**REQUEST**
The listing below should be copied in full, word for word.
--- BEGIN ---
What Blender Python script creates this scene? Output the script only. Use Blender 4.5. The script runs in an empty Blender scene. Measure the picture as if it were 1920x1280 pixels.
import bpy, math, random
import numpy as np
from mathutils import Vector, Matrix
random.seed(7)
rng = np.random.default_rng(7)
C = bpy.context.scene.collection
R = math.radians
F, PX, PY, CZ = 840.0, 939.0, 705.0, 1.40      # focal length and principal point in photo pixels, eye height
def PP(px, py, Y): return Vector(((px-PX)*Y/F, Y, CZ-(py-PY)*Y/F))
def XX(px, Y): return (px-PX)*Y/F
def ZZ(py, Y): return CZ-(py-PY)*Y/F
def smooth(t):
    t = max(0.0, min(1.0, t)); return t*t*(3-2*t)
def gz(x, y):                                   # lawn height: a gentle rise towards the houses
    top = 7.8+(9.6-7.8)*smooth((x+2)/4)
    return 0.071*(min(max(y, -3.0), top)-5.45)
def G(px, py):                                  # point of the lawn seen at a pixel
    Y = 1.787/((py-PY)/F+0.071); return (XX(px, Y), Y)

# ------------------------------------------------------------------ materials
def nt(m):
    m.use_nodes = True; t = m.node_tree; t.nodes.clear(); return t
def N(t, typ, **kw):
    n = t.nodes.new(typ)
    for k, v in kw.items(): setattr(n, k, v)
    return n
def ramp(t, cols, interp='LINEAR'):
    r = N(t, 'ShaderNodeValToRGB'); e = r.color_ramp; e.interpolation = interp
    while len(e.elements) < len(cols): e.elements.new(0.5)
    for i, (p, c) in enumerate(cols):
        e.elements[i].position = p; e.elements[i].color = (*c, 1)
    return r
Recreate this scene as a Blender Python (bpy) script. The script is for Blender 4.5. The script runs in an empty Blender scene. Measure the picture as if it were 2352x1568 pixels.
--- END ---
**ANSWER FOR THIS EXERCISE**
What Blender Python script creates this scene? Output the script only. Use Blender 4.5. The script runs in an empty Blender scene. Measure the picture as if it were 1920x1280 pixels.
import bpy, math, random
import numpy as np
from mathutils import Vector, Matrix
random.seed(7)
rng = np.random.default_rng(7)
C = bpy.context.scene.collection
R = math.radians
F, PX, PY, CZ = 840.0, 939.0, 705.0, 1.40      # focal length and principal point in photo pixels, eye height
def PP(px, py, Y): return Vector(((px-PX)*Y/F, Y, CZ-(py-PY)*Y/F))
def XX(px, Y): return (px-PX)*Y/F
def ZZ(py, Y): return CZ-(py-PY)*Y/F
def smooth(t):
    t = max(0.0, min(1.0, t)); return t*t*(3-2*t)
def gz(x, y):                                   # lawn height: a gentle rise towards the houses
    top = 7.8+(9.6-7.8)*smooth((x+2)/4)
    return 0.071*(min(max(y, -3.0), top)-5.45)
def G(px, py):                                  # point of the lawn seen at a pixel
    Y = 1.787/((py-PY)/F+0.071); return (XX(px, Y), Y)

# ------------------------------------------------------------------ materials
def nt(m):
    m.use_nodes = True; t = m.node_tree; t.nodes.clear(); return t
def N(t, typ, **kw):
    n = t.nodes.new(typ)
    for k, v in kw.items(): setattr(n, k, v)
    return n
def ramp(t, cols, interp='LINEAR'):
    r = N(t, 'ShaderNodeValToRGB'); e = r.color_ramp; e.interpolation = interp
    while len(e.elements) < len(cols): e.elements.new(0.5)
    for i, (p, c) in enumerate(cols):
        e.elements[i].position = p; e.elements[i].color = (*c, 1)
    return r
Recreate this scene as a Blender Python (bpy) script. The script is for Blender 4.5. The script runs in an empty Blender scene. Measure the picture as if it were 2352x1568 pixels.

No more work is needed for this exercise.